Ольга Старцева, юрист петербургской общественной организации "Гражданский контроль", одна из истиц в иске к ФСБ по поводу доступа к архивам, не согласна с трактовкой ФСБ статьи 11 Закона о реабилитации в том смысле, что там нет разрешения делать копии документов "другим лицам". По ее мнению, эта статья не запрещает копировать документы, а отсылает к общим нормам Закона об архивном деле и к инструкции Росархива о работе с архивными документами, которые предусматривают возможность делать с них копии.

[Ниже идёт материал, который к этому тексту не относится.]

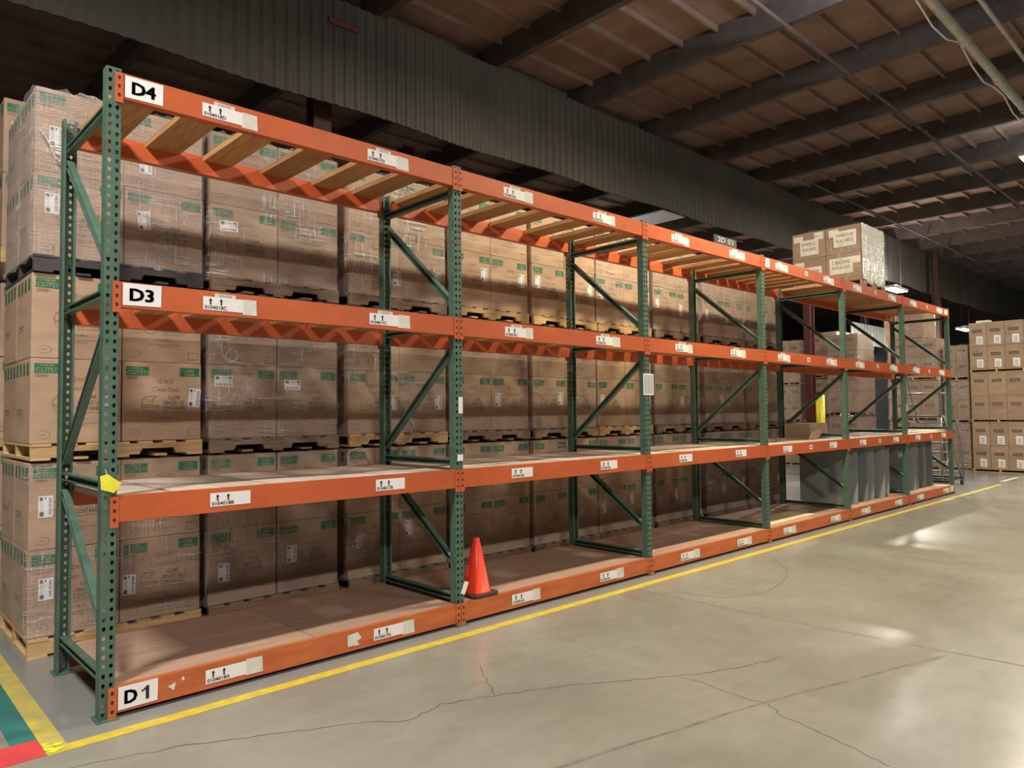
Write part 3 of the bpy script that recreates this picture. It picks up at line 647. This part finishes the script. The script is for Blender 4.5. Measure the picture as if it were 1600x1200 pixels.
# carton body with soft edges and a centre seam with tape
def carton_mesh(wd, dp, h, mat, name='carton'):
    mb = MB(); n = 6; b_ = .006
    bm = bmesh.new(); bmesh.ops.create_cube(bm, size=1)
    for v in bm.verts: v.co = Vector((v.co.x*wd, (v.co.y+.5)*dp, (v.co.z+.5)*h))
    bmesh.ops.bevel(bm, geom=bm.edges[:], offset=b_, segments=2, affect='EDGES', profile=.5)
    me = bpy.data.meshes.new(name); bm.to_mesh(me); bm.free(); me.materials.append(mat); return me
CM = [carton_mesh(CW, CD, CH, M['kraft']), carton_mesh(CW, CD, CH, M['kraft2'])]
FX = lambda y: (lambda a, b: (a-CW/2, y, b))
def front_print():
    F = FX(-.0009); k = CW/1060*1.0; H = CH
    # coordinates: a from left (m), b up (m)
    g = MB()
    g.polys([(.022, H-.105), (.185, H-.105), (.185, H-.035), (.022, H-.035)], [(0, 1, 2, 3)], F, 0)
    F2 = FX(-.0014)
    fit_text(g, 'C57PST1', .03, H-.097, .148, .032, F2, 1, .02); fit_text(g, 'STOCK NO.', .055, H-.055, .09, .012, F2, 1, .005)
    stock = g.mesh('stock_panel', [M['ink_green'], M['ink_reverse']])
    g = MB(); g.polys([(.412, H-.105), (.562, H-.105), (.562, H-.035), (.412, H-.035)], [(0, 1, 2, 3)], F, 0)
    fit_text(g, '500', .455, H-.071, .065, .026, F2, 1, .015); fit_text(g, 'CLEAR', .448, H-.098, .078, .016, F2, 1, .005)
    count = g.mesh('count_panel', [M['ink_green'], M['ink_reverse']])
    g = MB()
    fit_text(g, 'DART', .265, H-.158, .085, .026, F, 0, .01)
    for s, rev in ((1, 0), (-1, 1)):   # oval swoosh round the name
        P = []; Q = []
        for q in range(13):
            a = math.radians(-60+q*10)*s + (0 if s > 0 else math.pi)
            P.append((.307+.062*math.cos(a), H-.145+.023*math.sin(a))); Q.append((.307+.057*math.cos(a), H-.145+.0185*math.sin(a)))
        g.polys(P+Q, [(q, q+1, 13+q+1, 13+q) for q in range(12)], F, 0)
    fit_text(g, 'ClearSeal', .205, H-.225, .2, .035, F, 0, 0)
    # drawing of an open hinged container
    def outline(pts, wd, m):
        for (x0, y0), (x1, y1) in zip(pts[:-1], pts[1:]):
            dx, dy = x1-x0, y1-y0; l = math.hypot(dx, dy) or 1; nx, ny = -dy/l*wd/2, dx/l*wd/2
            g.polys([(x0-nx, y0-ny), (x1-nx, y1-ny), (x1+nx, y1+ny), (x0+nx, y0+ny)], [(0, 1, 2, 3)], F, m)
    outline([(.135, H-.33), (.15, H-.37), (.20, H-.385), (.245, H-.365), (.262, H-.335), (.135, H-.33), (.14, H-.29), (.165, H-.265), (.24, H-.262), (.215, H-.29), (.205, H-.325)], .006, 0)
    outline([(.15, H-.345), (.205, H-.35), (.25, H-.342)], .004, 0); outline([(.16, H-.28), (.19, H-.31), (.225, H-.272)], .004, 0)
    lett = g.mesh('brand_lettering', [M['ink_light']])
    g = MB()
    fit_text(g, 'CLEAR', .325, H-.285, .09, .03, F, 0, .02); fit_text(g, 'HINGED LID', .293, H-.328, .155, .032, F, 0, .02); fit_text(g, 'CONTAINERS', .28, H-.37, .185, .034, F, 0, .02)
    fit_text(g, 'ONE COMPARTMENT', .288, H-.39, .165, .010, F, 0, .01)
    fit_text(g, '6 x 5 7/8 x 3', .25, H-.438, .105, .018, F, 0, .01)
    g.polys([(.18, H-.466), (.42, H-.466), (.42, H-.462), (.18, H-.462)], [(0, 1, 2, 3)], F, 1); g.polys([(.25, H-.482), (.35, H-.482), (.35, H-.478), (.25, H-.478)], [(0, 1, 2, 3)], F, 1)
    for q in range(3): g.polys([(.028, H-.117-q*.008), (.10+.01*(q % 2), H-.117-q*.008), (.10+.01*(q % 2), H-.113-q*.008), (.028, H-.113-q*.008)], [(0, 1, 2, 3)], F, 1)
    prod = g.mesh('product_lettering', [M['ink'], M['ink_light']])
    g = MB(); cx, cz = .08, .062       # starburst
    N_ = 22
    for q in range(N_):
        a0 = 2*math.pi*q/N_; a1 = 2*math.pi*(q+.6)/N_; am = (a0+a1)/2
        w1 = .052 if math.cos(am) > .2 else .044
        g.polys([(cx+.040*math.cos(a0), cz+.024*math.sin(a0)), (cx+.040*math.cos(a1), cz+.024*math.sin(a1)), (cx+w1*math.cos(am), cz+.034*math.sin(am))], [(0, 1, 2)], F, 0 if math.cos(am) > .1 else 1)
    fit_text(g, 'NEW', cx-.018, cz-.006, .036, .012, F, 1, .005)
    burst = g.mesh('starburst_print', [M['ink_green'], M['ink_light']])
    g = MB(); x0, x1, z0, z1, t = .478, .556, .028, .085, .003
    for P in ([(x0, z0), (x1, z0), (x1, z0+t), (x0, z0+t)], [(x0, z1-t), (x1, z1-t), (x1, z1), (x0, z1)], [(x0, z0), (x0+t, z0), (x0+t, z1), (x0, z1)], [(x1-t, z0), (x1, z0), (x1, z1), (x1-t, z1)]): g.polys(P, [(0, 1, 2, 3)], F, 0)
    sq = g.mesh('outline_square_print', [M['ink']])
    return [('stock_panel', stock), ('count_panel', count), ('brand_lettering', lett), ('product_lettering', prod), ('starburst_print', burst), ('outline_square_print', sq)]
FP = front_print()
def ship_label():
    b = MB(); b.polys([(-.045, -.075), (.045, -.075), (.045, .075), (-.045, .075)], [(0, 1, 2, 3)], lambda x, z: (x, 0, z), 0)
    r = random.Random(3); f = lambda x, z: (x, -.0005, z)
    for (x0, z0, x1, z1) in ((-.038, .045, -.018, .066), (-.038, -.066, -.012, -.036), (-.006, .05, .002, .066)):
        b.polys([(x0, z0), (x1, z0), (x1, z1), (x0, z1)], [(0, 1, 2, 3)], f, 1)
    for k in range(14):
        z = -.058+k*.0088; w_ = r.uniform(.0025, .006); b.polys([(.018, z), (.036, z), (.036, z+w_), (.018, z+w_)], [(0, 1, 2, 3)], f, 1)
    for k in range(9):
        z = -.03+k*.009; b.polys([(-.034, z), (-.034+r.uniform(.01, .03), z), (-.02, z+.002), (-.034, z+.002)], [(0, 1, 2, 3)], f, 1)
    return b.mesh('shipping_label', [M['paper'], M['blue_grey_ink']])
SL = ship_label()
def side_print(mir=1):
    b = MB(); X = -CW/2-.0009; H = CH
    for k in range(4): b.polys([(.03+k*.125, H-.12), (.09+k*.125, H-.12), (.09+k*.125, H-.03), (.03+k*.125, H-.03)], [(0, 1, 2, 3)], lambda y, z: (X, CD-y, z), 0)
    fit_text(b, 'C57PST1', .06, .2, .2, .05, lambda y, z: (X, CD-y, z), 1, .01)
    return b.mesh('side_print', [M['ink_green'], M['ink_light']])
SP = side_print()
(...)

Практика доступа к архивам совершенно разная, что говорит о беззаконии, лазейках для коррупции и злоупотреблений
– Но в ФСБ считают, что у них архив не государственный и давать к нему доступ они не обязаны. В законодательстве ничего не поменялось, налицо изменение практики. Возможно, есть какие-то внутренние распоряжения, о которых мы не знаем, – полагает она. – Представитель ФСБ на суде ничего нам о них не сказал. А когда его спрашивали, почему раньше разрешали копировать документы, а теперь не разрешают, он отвечал – назовите нам имена сотрудников, которые разрешали, мы привлечем их к дисциплинарной ответственности. То, что практика доступа к архивам совершенно разная в разных регионах страны, тоже говорит о беззаконии, о лазейках для коррупции и злоупотреблений. Конечно, в правовом государстве так быть не должно.
Старцева считает, что нужно работать и над расширением перечня документов, к которым возможен доступ, – например, вполне понятно желание родных узнать, кто именно оговорил их репрессированных родственников, а также другие обстоятельства их жизни и смерти. Но это уже работа над изменением законодательства. Пока же речь идет только об изменении практики ФСБ, о возможности свободно копировать архивные документы.